▸ What you are asked to do
Give the data again exactly, from its opening line through the line in which "R_ = math.radians" appears.

▸ Collected material
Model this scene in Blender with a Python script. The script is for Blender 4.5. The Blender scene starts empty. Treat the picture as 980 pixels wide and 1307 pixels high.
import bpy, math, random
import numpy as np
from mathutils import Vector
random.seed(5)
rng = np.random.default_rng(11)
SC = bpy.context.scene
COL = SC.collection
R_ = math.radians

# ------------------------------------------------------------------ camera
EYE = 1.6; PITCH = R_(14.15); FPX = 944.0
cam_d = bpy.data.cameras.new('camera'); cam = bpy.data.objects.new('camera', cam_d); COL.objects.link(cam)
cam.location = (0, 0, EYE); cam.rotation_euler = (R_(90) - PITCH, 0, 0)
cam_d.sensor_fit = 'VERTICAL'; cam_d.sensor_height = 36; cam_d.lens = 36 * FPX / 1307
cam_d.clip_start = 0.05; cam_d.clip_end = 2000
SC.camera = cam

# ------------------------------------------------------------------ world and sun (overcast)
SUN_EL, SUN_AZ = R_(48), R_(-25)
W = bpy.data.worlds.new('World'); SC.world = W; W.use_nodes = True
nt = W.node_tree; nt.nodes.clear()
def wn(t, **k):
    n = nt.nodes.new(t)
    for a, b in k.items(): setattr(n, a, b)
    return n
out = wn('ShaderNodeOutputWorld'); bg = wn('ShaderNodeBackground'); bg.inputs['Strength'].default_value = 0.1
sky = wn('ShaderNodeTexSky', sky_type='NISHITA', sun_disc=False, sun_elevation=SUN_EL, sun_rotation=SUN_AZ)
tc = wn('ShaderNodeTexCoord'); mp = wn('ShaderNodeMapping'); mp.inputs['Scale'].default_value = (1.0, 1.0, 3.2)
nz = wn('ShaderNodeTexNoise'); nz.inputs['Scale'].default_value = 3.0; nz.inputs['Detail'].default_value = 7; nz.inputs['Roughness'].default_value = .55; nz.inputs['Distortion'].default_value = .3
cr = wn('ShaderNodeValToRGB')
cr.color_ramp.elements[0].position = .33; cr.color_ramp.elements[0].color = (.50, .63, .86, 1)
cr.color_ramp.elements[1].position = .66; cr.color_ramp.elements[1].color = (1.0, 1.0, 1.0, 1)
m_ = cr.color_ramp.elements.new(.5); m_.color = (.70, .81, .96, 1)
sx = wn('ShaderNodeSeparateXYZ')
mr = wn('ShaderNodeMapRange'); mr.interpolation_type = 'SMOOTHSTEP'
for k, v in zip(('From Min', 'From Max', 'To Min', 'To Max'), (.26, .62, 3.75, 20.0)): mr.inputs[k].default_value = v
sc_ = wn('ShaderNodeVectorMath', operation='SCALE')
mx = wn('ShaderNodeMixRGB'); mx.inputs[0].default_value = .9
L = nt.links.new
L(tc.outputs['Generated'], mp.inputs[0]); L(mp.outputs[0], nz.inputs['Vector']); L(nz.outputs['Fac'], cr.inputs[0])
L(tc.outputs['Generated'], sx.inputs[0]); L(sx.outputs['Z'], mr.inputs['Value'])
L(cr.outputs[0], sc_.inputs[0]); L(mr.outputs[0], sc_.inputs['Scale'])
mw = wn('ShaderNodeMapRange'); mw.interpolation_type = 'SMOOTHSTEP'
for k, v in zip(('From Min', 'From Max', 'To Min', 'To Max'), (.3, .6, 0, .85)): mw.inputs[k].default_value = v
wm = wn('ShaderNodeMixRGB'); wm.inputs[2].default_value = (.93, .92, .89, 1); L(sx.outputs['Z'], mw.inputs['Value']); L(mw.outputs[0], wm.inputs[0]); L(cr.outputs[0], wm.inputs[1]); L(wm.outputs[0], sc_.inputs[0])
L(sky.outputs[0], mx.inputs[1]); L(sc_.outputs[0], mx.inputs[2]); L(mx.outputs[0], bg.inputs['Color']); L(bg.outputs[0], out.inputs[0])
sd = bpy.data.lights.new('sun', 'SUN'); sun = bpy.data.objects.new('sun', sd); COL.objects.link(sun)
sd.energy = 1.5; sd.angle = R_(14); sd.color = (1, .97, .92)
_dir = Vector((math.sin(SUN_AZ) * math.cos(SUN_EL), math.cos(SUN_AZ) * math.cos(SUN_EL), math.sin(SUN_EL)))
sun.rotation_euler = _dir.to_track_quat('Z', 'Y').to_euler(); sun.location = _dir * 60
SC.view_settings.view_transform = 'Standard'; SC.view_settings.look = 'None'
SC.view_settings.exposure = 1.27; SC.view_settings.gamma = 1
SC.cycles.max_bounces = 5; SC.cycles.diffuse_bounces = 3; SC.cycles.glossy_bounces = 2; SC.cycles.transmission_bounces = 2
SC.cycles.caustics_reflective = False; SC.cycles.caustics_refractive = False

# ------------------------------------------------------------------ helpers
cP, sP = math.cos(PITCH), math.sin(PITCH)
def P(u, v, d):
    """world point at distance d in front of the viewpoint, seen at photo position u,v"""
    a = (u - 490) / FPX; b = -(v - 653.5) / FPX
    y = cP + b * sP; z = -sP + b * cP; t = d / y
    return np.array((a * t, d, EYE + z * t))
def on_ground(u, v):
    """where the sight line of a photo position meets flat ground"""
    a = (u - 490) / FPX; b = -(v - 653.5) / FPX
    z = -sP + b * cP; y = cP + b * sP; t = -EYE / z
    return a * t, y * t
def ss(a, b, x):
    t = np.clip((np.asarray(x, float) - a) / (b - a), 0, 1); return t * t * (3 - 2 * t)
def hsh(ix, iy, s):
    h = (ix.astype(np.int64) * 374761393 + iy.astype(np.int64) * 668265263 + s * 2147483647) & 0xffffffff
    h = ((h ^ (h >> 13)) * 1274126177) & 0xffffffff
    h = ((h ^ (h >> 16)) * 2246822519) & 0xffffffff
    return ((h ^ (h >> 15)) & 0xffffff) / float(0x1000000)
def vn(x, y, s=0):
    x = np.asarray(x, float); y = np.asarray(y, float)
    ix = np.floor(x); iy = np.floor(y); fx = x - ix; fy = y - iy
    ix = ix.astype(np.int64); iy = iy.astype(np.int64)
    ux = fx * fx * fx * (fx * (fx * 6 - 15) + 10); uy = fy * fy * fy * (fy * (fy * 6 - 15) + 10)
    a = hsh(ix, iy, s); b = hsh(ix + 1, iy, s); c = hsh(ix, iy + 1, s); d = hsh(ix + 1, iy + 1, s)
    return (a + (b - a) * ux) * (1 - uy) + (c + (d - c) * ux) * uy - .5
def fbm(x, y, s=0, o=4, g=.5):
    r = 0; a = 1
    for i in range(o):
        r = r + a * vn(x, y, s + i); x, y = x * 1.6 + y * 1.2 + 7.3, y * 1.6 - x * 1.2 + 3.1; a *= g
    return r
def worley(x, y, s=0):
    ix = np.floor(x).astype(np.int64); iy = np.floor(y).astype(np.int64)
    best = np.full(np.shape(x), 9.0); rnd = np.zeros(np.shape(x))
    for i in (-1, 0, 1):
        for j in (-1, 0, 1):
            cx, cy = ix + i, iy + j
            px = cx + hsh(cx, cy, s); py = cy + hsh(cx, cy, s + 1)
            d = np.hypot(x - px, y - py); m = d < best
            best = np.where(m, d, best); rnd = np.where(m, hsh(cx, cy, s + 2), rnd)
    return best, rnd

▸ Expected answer
Model this scene in Blender with a Python script. The script is for Blender 4.5. The Blender scene starts empty. Treat the picture as 980 pixels wide and 1307 pixels high.
import bpy, math, random
import numpy as np
from mathutils import Vector
random.seed(5)
rng = np.random.default_rng(11)
SC = bpy.context.scene
COL = SC.collection
R_ = math.radians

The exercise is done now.